Decreasing animal agriculture is suggested to be the answer not only to slow down climate change, but even revert it. In a study done by scientists from Stanford University and University of California, Berkeley, the authors concluded that reducing and eventually eliminating animal agriculture should be at the top of the list for solutions for climate change. The positive impact of the shift would mainly come from decreasing the emission of methane and nitrous oxide, as well as recovering the biomass in natural ecosystems.

In conclusion, there is no doubt that the food industry and our eating habits play a major role in the environment. Research has successfully proved and pointed out that our choice of diet could might as well be sinking us deeper and deeper into the path of climate disaster.
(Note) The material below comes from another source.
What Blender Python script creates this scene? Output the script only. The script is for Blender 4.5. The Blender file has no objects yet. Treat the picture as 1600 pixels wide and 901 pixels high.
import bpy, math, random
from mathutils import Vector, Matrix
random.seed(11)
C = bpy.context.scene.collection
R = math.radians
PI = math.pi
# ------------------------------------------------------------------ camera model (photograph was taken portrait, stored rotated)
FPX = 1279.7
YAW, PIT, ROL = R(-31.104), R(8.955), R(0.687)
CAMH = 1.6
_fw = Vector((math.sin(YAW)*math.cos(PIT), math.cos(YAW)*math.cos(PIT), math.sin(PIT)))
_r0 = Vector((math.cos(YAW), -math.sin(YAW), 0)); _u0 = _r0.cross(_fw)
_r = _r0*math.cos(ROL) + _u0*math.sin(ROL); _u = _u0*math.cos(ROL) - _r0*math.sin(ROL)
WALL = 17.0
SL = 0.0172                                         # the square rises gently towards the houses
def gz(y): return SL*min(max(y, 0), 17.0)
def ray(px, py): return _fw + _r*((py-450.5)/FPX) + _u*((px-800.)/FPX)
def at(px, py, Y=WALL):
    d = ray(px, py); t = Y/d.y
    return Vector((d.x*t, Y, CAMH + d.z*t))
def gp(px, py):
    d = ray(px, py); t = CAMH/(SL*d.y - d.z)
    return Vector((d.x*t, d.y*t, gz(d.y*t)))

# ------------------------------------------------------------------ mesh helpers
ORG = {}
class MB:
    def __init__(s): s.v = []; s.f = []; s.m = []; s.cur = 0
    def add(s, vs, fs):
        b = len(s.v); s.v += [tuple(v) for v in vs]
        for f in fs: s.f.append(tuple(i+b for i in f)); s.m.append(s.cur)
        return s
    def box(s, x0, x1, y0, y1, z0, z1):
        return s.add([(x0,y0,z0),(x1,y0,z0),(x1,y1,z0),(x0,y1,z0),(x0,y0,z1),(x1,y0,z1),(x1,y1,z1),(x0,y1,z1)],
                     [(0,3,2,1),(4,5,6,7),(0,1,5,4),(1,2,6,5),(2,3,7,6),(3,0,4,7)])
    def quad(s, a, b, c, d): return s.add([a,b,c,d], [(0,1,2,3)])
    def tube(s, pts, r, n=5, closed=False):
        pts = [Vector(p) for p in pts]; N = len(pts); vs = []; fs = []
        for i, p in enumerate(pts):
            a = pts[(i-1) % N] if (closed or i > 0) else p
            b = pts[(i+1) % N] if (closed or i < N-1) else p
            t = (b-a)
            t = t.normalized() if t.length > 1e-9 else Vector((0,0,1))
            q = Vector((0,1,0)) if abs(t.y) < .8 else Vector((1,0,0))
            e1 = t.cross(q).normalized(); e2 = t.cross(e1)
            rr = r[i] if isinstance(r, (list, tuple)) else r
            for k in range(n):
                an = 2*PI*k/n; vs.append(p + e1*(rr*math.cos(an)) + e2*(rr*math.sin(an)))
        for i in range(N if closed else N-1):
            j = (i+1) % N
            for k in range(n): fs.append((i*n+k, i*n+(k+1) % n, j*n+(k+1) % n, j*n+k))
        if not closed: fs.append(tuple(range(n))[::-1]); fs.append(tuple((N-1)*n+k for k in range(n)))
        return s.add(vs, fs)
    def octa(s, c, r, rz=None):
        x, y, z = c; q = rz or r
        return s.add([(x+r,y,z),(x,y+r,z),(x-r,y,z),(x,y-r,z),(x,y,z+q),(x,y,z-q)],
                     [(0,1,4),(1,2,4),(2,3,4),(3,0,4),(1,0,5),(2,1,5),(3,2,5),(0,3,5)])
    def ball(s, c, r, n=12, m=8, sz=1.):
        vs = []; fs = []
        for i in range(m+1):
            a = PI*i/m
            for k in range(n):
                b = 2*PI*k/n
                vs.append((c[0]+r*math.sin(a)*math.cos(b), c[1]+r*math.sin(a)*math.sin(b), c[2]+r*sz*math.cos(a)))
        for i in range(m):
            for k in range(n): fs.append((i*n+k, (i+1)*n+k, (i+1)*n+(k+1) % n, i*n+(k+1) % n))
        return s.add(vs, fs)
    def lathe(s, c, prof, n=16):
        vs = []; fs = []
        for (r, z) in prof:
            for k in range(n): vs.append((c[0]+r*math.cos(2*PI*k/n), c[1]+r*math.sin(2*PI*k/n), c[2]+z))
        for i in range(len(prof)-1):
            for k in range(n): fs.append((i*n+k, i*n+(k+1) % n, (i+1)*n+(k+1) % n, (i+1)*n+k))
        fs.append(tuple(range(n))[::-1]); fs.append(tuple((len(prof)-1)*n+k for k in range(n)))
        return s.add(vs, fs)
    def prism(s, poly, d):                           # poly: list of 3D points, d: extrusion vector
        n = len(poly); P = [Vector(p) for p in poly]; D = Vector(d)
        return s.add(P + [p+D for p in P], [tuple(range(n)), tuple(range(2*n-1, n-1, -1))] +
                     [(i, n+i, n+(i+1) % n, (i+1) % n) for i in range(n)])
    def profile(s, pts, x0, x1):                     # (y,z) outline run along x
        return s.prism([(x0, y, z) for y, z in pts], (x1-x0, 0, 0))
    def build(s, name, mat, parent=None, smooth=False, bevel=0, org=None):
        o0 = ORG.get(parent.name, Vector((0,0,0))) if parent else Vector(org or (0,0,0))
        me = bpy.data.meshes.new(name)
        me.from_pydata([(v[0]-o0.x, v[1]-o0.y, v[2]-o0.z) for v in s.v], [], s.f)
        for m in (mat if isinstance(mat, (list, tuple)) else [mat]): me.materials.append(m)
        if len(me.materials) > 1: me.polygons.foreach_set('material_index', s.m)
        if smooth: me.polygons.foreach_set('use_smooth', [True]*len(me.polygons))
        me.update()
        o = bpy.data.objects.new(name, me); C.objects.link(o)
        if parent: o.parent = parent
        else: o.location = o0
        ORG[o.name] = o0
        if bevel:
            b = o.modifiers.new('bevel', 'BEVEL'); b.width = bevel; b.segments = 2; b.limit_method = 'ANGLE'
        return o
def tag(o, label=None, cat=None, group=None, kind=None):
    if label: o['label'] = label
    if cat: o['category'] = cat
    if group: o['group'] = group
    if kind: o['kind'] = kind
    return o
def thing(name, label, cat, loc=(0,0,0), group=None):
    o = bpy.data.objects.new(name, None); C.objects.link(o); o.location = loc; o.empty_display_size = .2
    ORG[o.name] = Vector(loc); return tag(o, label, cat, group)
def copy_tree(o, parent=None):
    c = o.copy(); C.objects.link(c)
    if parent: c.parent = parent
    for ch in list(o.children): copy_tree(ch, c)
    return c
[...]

At the current pace we are going, the earth as we know it will be gone in a matter of decades. Certainly there are a lot of factors that play into the emission of greenhouse gasses, however, the percentage that is dictated by animal agriculture is extremely high. Thus, an animal-based diet is directly, and greatly, affecting climate change. The solution relies on a change of diet. As discussed previously, changing from an animal-based to a plant-based diet, will not only decrease the impact of greenhouse gas emissions, but will also help counterattack the damage already done. In reality, the most practical and reasonable solution is not to demand or expect everyone to change to a plant-based diet. The goal should be to focus on reduction rather than elimination. The solution to global warming and climate change can be found in reducing the quantity of animal products people consume in their everyday lives. If a diet that relies more heavily on plants is promoted and advocated for, then the impact of production and processing of animal-based foods will dramatically decrease.